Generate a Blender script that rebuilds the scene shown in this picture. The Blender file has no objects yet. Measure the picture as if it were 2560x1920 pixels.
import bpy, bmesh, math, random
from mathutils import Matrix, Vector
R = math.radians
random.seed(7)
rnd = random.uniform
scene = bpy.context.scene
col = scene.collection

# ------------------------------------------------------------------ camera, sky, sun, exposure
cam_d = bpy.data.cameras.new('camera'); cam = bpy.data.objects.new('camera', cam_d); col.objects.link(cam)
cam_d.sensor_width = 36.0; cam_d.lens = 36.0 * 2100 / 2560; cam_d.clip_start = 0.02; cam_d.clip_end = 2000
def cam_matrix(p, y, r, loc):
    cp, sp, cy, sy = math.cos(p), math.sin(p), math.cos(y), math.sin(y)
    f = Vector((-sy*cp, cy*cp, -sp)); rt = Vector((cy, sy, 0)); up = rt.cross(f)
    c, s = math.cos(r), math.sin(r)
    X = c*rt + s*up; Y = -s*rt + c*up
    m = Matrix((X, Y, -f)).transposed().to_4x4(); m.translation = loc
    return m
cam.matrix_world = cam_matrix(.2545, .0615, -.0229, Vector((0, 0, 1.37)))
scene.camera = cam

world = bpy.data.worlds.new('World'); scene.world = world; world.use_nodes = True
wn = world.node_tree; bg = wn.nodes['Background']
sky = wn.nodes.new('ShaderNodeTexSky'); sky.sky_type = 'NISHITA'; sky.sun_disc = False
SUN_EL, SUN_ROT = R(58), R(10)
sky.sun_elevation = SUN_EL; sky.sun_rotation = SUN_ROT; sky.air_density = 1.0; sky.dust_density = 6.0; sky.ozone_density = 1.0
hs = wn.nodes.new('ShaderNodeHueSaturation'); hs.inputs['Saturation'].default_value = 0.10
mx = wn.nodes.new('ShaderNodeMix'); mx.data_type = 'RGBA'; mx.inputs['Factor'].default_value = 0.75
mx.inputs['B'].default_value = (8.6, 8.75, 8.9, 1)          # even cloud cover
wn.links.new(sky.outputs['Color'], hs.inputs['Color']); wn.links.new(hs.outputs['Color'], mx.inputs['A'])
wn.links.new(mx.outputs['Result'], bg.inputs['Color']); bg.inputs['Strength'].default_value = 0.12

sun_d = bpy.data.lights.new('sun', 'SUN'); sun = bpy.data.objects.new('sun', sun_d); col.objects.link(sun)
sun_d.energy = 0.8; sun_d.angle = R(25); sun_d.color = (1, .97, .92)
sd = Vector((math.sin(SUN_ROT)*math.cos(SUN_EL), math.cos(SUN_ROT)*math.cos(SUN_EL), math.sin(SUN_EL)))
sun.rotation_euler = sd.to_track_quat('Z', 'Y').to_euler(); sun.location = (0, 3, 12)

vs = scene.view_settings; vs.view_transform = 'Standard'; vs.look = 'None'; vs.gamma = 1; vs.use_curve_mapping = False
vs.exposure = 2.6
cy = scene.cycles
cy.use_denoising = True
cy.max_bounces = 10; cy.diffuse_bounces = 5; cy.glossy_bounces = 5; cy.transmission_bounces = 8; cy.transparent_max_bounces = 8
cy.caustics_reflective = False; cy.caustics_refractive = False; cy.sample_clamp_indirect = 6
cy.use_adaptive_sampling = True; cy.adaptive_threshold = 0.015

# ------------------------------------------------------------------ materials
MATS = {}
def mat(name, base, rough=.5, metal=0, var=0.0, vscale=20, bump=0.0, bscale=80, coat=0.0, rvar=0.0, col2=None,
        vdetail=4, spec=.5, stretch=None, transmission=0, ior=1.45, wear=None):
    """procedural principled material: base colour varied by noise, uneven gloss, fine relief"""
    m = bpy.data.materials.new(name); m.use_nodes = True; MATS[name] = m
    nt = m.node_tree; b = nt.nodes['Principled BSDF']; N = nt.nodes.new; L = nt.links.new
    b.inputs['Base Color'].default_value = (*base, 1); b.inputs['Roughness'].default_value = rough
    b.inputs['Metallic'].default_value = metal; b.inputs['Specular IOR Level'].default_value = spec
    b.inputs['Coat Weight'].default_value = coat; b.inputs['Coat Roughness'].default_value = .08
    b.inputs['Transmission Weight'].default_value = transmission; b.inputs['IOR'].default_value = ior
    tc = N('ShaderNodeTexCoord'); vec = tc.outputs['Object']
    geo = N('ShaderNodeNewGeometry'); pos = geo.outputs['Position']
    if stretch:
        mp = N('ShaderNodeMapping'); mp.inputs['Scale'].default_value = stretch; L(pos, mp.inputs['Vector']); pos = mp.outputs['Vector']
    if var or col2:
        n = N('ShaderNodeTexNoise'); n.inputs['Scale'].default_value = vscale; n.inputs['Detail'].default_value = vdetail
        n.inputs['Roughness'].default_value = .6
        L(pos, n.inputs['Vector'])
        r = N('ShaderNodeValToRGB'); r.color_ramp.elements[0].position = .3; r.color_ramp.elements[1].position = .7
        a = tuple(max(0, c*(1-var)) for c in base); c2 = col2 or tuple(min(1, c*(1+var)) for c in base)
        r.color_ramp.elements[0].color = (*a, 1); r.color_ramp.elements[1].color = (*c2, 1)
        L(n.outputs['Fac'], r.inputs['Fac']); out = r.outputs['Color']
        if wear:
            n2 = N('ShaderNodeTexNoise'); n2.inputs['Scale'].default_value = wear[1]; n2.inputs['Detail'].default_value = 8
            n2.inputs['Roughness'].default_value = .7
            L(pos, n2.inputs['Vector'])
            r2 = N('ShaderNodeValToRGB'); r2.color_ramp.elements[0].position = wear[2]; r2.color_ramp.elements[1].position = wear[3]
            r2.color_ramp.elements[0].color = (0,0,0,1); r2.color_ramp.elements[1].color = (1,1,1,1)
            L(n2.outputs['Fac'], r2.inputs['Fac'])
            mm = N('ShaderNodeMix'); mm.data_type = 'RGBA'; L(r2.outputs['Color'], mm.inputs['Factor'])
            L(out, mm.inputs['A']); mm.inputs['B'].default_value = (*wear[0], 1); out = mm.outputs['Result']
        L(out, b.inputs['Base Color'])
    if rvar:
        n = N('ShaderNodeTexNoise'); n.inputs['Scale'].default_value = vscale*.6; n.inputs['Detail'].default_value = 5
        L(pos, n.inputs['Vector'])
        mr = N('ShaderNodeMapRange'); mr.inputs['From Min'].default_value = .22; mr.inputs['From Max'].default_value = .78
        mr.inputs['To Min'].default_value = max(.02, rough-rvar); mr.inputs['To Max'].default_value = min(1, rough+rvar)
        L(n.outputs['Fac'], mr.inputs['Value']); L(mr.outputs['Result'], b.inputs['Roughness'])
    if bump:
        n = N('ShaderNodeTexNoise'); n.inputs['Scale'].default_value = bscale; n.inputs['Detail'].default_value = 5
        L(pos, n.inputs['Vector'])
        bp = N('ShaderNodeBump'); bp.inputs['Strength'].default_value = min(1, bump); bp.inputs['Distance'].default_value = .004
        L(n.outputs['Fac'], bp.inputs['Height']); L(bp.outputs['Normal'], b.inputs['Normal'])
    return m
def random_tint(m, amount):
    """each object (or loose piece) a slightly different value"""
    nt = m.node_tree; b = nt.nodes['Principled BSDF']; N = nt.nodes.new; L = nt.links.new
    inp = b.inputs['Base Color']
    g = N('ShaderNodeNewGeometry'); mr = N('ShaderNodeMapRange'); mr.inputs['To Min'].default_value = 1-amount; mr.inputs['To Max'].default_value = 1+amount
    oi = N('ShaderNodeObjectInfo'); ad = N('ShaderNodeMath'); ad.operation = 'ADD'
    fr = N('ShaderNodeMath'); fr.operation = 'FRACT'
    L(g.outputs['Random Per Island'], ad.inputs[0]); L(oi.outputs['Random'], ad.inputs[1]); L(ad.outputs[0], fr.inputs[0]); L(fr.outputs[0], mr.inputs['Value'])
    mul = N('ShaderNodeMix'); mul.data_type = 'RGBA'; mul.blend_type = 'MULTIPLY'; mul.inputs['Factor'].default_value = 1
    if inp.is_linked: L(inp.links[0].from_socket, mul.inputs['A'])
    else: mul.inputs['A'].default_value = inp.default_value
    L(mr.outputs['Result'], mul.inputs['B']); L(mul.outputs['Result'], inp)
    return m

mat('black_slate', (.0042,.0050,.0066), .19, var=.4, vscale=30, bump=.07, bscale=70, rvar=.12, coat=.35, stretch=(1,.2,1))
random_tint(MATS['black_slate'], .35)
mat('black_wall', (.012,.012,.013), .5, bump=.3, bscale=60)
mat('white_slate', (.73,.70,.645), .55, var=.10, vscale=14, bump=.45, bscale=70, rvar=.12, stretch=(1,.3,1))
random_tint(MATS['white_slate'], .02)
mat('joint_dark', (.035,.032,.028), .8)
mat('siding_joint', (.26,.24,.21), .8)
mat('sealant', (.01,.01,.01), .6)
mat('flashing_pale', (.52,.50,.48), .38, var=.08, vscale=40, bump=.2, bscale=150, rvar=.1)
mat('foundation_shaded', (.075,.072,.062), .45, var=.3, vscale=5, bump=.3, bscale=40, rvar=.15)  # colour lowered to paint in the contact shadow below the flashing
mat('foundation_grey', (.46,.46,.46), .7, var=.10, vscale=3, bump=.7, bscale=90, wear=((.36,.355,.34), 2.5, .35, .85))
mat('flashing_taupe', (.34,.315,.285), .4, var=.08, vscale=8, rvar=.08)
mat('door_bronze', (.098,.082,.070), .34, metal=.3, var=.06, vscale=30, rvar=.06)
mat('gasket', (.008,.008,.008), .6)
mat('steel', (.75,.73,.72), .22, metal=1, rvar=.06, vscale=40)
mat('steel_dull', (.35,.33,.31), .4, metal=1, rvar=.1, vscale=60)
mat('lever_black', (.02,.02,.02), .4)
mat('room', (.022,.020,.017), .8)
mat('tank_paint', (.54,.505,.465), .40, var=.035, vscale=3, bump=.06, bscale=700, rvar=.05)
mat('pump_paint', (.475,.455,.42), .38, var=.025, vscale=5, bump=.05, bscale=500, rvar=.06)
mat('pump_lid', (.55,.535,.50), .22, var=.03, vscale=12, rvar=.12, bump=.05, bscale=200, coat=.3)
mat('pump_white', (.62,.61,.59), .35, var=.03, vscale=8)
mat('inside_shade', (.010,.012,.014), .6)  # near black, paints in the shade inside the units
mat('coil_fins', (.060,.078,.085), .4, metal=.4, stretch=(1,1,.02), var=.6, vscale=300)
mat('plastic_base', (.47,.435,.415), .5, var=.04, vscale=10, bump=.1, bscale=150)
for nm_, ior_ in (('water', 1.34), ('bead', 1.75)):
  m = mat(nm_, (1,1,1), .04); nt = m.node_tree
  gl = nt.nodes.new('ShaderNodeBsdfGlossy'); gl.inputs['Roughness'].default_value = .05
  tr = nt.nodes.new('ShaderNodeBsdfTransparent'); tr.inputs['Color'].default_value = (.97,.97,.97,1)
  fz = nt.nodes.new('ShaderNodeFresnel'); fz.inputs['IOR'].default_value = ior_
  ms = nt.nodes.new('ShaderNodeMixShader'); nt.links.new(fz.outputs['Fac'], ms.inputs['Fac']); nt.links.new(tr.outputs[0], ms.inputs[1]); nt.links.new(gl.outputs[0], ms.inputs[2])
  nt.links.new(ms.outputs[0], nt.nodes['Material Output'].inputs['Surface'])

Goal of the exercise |
All lines from the line containing "bump=.05, bscale=200, coat=.3)" through the end of the listing above are to be duplicated exactly; include both ends and nothing further.

Solved problem |
mat('pump_lid', (.55,.535,.50), .22, var=.03, vscale=12, rvar=.12, bump=.05, bscale=200, coat=.3)
mat('pump_white', (.62,.61,.59), .35, var=.03, vscale=8)
mat('inside_shade', (.010,.012,.014), .6)  # near black, paints in the shade inside the units
mat('coil_fins', (.060,.078,.085), .4, metal=.4, stretch=(1,1,.02), var=.6, vscale=300)
mat('plastic_base', (.47,.435,.415), .5, var=.04, vscale=10, bump=.1, bscale=150)
for nm_, ior_ in (('water', 1.34), ('bead', 1.75)):
  m = mat(nm_, (1,1,1), .04); nt = m.node_tree
  gl = nt.nodes.new('ShaderNodeBsdfGlossy'); gl.inputs['Roughness'].default_value = .05
  tr = nt.nodes.new('ShaderNodeBsdfTransparent'); tr.inputs['Color'].default_value = (.97,.97,.97,1)
  fz = nt.nodes.new('ShaderNodeFresnel'); fz.inputs['IOR'].default_value = ior_
  ms = nt.nodes.new('ShaderNodeMixShader'); nt.links.new(fz.outputs['Fac'], ms.inputs['Fac']); nt.links.new(tr.outputs[0], ms.inputs[1]); nt.links.new(gl.outputs[0], ms.inputs[2])
  nt.links.new(ms.outputs[0], nt.nodes['Material Output'].inputs['Surface'])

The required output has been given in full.